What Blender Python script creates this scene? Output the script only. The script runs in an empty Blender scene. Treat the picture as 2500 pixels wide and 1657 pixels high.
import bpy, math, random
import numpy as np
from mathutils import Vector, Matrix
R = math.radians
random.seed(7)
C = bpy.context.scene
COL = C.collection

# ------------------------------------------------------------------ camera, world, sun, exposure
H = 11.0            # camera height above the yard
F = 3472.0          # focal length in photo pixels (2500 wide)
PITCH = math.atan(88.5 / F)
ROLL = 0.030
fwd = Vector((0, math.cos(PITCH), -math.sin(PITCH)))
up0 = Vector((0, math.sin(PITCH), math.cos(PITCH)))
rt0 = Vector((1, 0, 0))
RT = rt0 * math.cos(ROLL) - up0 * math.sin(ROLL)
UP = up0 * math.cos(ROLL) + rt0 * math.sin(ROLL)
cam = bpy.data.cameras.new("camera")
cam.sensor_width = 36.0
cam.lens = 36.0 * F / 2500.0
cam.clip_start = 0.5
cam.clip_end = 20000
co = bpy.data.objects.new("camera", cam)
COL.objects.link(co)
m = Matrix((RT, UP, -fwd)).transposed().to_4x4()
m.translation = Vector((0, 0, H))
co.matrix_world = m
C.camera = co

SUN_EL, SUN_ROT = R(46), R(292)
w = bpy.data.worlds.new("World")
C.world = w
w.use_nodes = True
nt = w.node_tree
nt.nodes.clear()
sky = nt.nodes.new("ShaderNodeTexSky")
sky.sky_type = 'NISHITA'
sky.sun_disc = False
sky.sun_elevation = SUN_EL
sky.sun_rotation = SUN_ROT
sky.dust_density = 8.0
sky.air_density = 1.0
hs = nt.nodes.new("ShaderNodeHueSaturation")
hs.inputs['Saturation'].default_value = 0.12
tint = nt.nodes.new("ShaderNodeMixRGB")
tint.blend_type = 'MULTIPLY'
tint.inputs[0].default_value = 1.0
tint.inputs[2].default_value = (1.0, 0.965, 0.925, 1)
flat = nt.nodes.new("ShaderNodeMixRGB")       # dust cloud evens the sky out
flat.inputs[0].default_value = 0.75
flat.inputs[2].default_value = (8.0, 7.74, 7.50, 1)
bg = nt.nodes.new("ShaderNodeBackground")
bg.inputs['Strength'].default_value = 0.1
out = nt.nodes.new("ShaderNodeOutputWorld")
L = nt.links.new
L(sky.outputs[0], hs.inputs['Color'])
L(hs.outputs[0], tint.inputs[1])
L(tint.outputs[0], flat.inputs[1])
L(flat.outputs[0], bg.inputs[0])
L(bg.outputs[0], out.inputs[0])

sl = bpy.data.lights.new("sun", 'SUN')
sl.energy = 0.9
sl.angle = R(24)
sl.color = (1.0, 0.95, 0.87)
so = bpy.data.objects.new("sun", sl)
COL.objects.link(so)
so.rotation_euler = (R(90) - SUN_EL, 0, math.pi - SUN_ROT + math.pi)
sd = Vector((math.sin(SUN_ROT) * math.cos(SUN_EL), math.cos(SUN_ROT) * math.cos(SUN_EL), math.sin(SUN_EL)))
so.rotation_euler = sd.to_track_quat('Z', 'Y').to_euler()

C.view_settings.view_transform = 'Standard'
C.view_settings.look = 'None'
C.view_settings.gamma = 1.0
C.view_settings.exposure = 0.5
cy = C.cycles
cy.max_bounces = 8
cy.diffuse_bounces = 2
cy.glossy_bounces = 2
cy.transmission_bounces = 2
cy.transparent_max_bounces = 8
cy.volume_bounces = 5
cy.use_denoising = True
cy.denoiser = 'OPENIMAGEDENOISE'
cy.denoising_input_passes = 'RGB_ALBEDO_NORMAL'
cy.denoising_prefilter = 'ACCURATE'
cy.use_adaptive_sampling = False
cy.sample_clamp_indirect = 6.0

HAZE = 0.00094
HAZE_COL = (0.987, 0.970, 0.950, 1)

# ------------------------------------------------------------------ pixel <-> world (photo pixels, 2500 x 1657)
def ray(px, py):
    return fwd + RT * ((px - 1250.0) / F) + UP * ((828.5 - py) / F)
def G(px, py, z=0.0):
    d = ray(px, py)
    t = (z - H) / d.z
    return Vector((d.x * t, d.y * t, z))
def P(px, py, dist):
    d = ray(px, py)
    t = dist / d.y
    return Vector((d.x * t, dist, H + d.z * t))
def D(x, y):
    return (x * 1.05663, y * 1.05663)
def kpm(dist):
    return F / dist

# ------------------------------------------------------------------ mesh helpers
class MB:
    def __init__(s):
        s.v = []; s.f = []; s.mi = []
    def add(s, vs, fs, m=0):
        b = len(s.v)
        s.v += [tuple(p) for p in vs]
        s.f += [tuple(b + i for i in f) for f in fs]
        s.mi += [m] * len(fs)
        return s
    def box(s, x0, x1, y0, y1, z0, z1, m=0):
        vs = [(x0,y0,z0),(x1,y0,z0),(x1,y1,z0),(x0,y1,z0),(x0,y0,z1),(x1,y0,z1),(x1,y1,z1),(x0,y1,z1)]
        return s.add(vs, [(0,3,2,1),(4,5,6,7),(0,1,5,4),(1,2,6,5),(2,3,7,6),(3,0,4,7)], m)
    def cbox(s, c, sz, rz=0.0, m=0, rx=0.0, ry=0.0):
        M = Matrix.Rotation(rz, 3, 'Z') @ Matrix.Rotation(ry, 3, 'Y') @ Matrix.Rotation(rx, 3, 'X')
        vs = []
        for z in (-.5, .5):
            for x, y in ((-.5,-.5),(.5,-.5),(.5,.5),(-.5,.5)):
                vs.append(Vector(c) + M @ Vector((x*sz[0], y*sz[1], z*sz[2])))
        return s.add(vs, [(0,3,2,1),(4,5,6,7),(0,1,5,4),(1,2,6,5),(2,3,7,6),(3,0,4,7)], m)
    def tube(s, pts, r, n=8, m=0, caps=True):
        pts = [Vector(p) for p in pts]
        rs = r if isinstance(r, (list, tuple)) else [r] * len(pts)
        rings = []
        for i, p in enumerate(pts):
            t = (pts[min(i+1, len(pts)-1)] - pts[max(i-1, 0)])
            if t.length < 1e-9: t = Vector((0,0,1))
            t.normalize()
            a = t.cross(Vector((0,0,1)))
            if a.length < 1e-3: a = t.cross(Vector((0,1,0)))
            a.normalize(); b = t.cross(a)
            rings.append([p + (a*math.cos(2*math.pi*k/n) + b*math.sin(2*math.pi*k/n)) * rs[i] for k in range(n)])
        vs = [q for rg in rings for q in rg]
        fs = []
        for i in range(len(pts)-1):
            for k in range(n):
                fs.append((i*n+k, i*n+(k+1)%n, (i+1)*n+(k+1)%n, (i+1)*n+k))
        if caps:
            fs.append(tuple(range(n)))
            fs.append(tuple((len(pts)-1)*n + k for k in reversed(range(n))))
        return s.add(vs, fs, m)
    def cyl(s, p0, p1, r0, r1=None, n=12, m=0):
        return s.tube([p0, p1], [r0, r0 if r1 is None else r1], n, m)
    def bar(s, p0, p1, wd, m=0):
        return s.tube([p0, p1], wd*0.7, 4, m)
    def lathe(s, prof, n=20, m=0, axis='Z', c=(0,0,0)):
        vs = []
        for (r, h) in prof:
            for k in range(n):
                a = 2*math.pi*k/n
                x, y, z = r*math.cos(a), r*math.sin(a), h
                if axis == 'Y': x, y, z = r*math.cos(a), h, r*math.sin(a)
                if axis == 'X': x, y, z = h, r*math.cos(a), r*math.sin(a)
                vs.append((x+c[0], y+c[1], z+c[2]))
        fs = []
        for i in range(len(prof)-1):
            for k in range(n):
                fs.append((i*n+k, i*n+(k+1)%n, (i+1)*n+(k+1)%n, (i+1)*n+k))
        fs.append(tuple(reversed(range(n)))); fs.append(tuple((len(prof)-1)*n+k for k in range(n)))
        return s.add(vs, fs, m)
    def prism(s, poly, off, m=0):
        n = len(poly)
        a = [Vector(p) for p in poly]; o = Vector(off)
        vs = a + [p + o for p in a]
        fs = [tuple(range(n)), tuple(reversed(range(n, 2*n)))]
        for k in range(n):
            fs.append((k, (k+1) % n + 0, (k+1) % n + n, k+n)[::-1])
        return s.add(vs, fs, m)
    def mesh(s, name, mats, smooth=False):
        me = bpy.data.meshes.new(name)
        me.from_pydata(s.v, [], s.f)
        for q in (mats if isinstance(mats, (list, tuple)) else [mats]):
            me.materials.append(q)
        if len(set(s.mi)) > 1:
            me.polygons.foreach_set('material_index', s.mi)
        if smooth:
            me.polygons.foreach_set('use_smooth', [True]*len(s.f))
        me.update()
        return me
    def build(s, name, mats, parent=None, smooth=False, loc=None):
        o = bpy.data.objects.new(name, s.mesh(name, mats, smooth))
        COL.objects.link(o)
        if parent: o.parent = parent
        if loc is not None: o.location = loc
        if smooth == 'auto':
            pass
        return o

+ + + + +

• [TASK INSTRUCTIONS] Quote the listing above from its first line to the line with "COL = C.collection", inclusive, and add nothing.

• [SOLUTION TO THIS EXERCISE]
What Blender Python script creates this scene? Output the script only. The script runs in an empty Blender scene. Treat the picture as 2500 pixels wide and 1657 pixels high.
import bpy, math, random
import numpy as np
from mathutils import Vector, Matrix
R = math.radians
random.seed(7)
C = bpy.context.scene
COL = C.collection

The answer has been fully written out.